--- START OF DATA SEGMENT ---

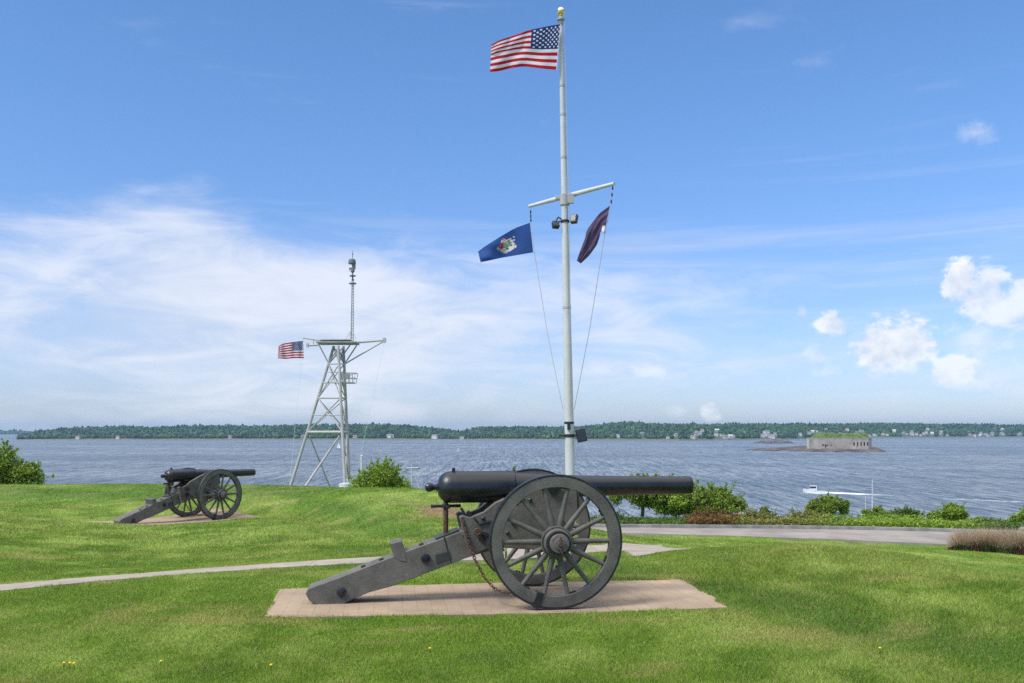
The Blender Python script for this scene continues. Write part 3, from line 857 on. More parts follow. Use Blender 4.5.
def house(px, s, w, h, wm, rm, surf, label, n):
    x, y, z = (float(v) for v in surf(np.array([px]), np.array([s])))
    t = empty('house', (x, y, z), (n * 0.7) % 0.9 - 0.45)
    d = w * 0.7
    mb = MB(); mb.box((0, 0, h / 2 - 2), (w, d, h + 4)); mb.build('wall', M[wm], t, smooth=None)
    mb = MB(); mb.prism([(-w / 2 - .5, h), (w / 2 + .5, h), (w / 2 - 1, h + .35 * d), (-w / 2 + 1, h + .35 * d)], -0.05, 0.05)
    # gable roof, ridge along x
    mb = MB()
    mb.add([(-w / 2 - .5, -d / 2 - .5, h), (w / 2 + .5, -d / 2 - .5, h), (w / 2 + .5, d / 2 + .5, h), (-w / 2 - .5, d / 2 + .5, h), (-w / 2 - .5, 0, h + .4 * d), (w / 2 + .5, 0, h + .4 * d)],
           [(0, 1, 5, 4), (2, 3, 4, 5), (0, 4, 3), (1, 2, 5), (3, 2, 1, 0)])
    mb.build('roof', M[rm], t, smooth=None)
    tag(t, label, 'house', 'houses along the far shore')
for k, a in enumerate(right_houses):
    house(*a, sr, {'house_white': 'tiny white house on the wooded right-hand far shore', 'house_grey': 'tiny grey house on the wooded right-hand far shore', 'house_tan': 'tiny tan house on the wooded right-hand far shore'}[a[4]], k)
for k, a in enumerate(left_houses):
    if a[0] > 455: lab = 'tiny %s house on the low shore in the gap between the two islands' % a[4][6:]
    else: lab = {'house_white': 'tiny white house at the waterline of the long left-hand island', 'house_grey': 'tiny grey house at the waterline of the long left-hand island', 'house_tan': 'tiny tan house at the waterline of the long left-hand island'}[a[4]]
    house(*a, sl, lab, k * 3)

# ------------------------------------------------------------------ sea fort on its ledge
def sea(px, py):
    D = 31.0 * F / (py - HY); return Vector(((px - CX) / F * D, D, WZ))
def rock(name, outline, h, label):
    """low ledge: outline of sea points, uneven top"""
    n = 120; per = loft(outline + [outline[0]], outline + [outline[0]], n, 1)
    c = sum((p for p in outline), Vector()) / len(outline)
    vs = []; fs = []
    levels = ((1.0, -1.0), (0.97, 0.25), (0.86, 0.7), (0.6, 1.0), (0.25, 1.0))
    for s, hh in levels:
        for k in range(n):
            p = per[k][0]; j = 0.8 + 0.4 * vnoise(np.array(p.x * .07 + s * 3), np.array(p.y * .05))
            v = c.lerp(p, s); vs.append((v.x, v.y, WZ + hh * h * float(j)))
    for l in range(len(levels) - 1):
        for k in range(n):
            k2 = (k + 1) % n; fs.append((l * n + k, l * n + k2, (l + 1) * n + k2, (l + 1) * n + k))
    fs.append(tuple((len(levels) - 1) * n + k for k in range(n)))
    mb = MB(); mb.add(vs, fs); o = mb.build(name, M['ledge'], smooth=0.9)
    tag(o, kind='structure')
    return o
rock('fort_ledge', [sea(742, 450.2), sea(765, 451.2), sea(800, 451.6), sea(845, 452.4), sea(890, 452.6), sea(886, 450.5), sea(876, 447), sea(800, 446), sea(775, 448.2), sea(755, 449.2)], 2.6, '')
rock('outer_ledge', [sea(752, 443.4), sea(770, 443.6), sea(794, 443.2), sea(790, 441.8), sea(768, 441.8)], 5, '')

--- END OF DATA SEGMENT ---

PROBLEM STATEMENT:
Retype everything in the material word for word, minus pictures.

FINAL RESULT:
The Blender Python script for this scene continues. Write part 3, from line 857 on. More parts follow. Use Blender 4.5.
def house(px, s, w, h, wm, rm, surf, label, n):
    x, y, z = (float(v) for v in surf(np.array([px]), np.array([s])))
    t = empty('house', (x, y, z), (n * 0.7) % 0.9 - 0.45)
    d = w * 0.7
    mb = MB(); mb.box((0, 0, h / 2 - 2), (w, d, h + 4)); mb.build('wall', M[wm], t, smooth=None)
    mb = MB(); mb.prism([(-w / 2 - .5, h), (w / 2 + .5, h), (w / 2 - 1, h + .35 * d), (-w / 2 + 1, h + .35 * d)], -0.05, 0.05)
    # gable roof, ridge along x
    mb = MB()
    mb.add([(-w / 2 - .5, -d / 2 - .5, h), (w / 2 + .5, -d / 2 - .5, h), (w / 2 + .5, d / 2 + .5, h), (-w / 2 - .5, d / 2 + .5, h), (-w / 2 - .5, 0, h + .4 * d), (w / 2 + .5, 0, h + .4 * d)],
           [(0, 1, 5, 4), (2, 3, 4, 5), (0, 4, 3), (1, 2, 5), (3, 2, 1, 0)])
    mb.build('roof', M[rm], t, smooth=None)
    tag(t, label, 'house', 'houses along the far shore')
for k, a in enumerate(right_houses):
    house(*a, sr, {'house_white': 'tiny white house on the wooded right-hand far shore', 'house_grey': 'tiny grey house on the wooded right-hand far shore', 'house_tan': 'tiny tan house on the wooded right-hand far shore'}[a[4]], k)
for k, a in enumerate(left_houses):
    if a[0] > 455: lab = 'tiny %s house on the low shore in the gap between the two islands' % a[4][6:]
    else: lab = {'house_white': 'tiny white house at the waterline of the long left-hand island', 'house_grey': 'tiny grey house at the waterline of the long left-hand island', 'house_tan': 'tiny tan house at the waterline of the long left-hand island'}[a[4]]
    house(*a, sl, lab, k * 3)

# ------------------------------------------------------------------ sea fort on its ledge
def sea(px, py):
    D = 31.0 * F / (py - HY); return Vector(((px - CX) / F * D, D, WZ))
def rock(name, outline, h, label):
    """low ledge: outline of sea points, uneven top"""
    n = 120; per = loft(outline + [outline[0]], outline + [outline[0]], n, 1)
    c = sum((p for p in outline), Vector()) / len(outline)
    vs = []; fs = []
    levels = ((1.0, -1.0), (0.97, 0.25), (0.86, 0.7), (0.6, 1.0), (0.25, 1.0))
    for s, hh in levels:
        for k in range(n):
            p = per[k][0]; j = 0.8 + 0.4 * vnoise(np.array(p.x * .07 + s * 3), np.array(p.y * .05))
            v = c.lerp(p, s); vs.append((v.x, v.y, WZ + hh * h * float(j)))
    for l in range(len(levels) - 1):
        for k in range(n):
            k2 = (k + 1) % n; fs.append((l * n + k, l * n + k2, (l + 1) * n + k2, (l + 1) * n + k))
    fs.append(tuple((len(levels) - 1) * n + k for k in range(n)))
    mb = MB(); mb.add(vs, fs); o = mb.build(name, M['ledge'], smooth=0.9)
    tag(o, kind='structure')
    return o
rock('fort_ledge', [sea(742, 450.2), sea(765, 451.2), sea(800, 451.6), sea(845, 452.4), sea(890, 452.6), sea(886, 450.5), sea(876, 447), sea(800, 446), sea(775, 448.2), sea(755, 449.2)], 2.6, '')
rock('outer_ledge', [sea(752, 443.4), sea(770, 443.6), sea(794, 443.2), sea(790, 441.8), sea(768, 441.8)], 5, '')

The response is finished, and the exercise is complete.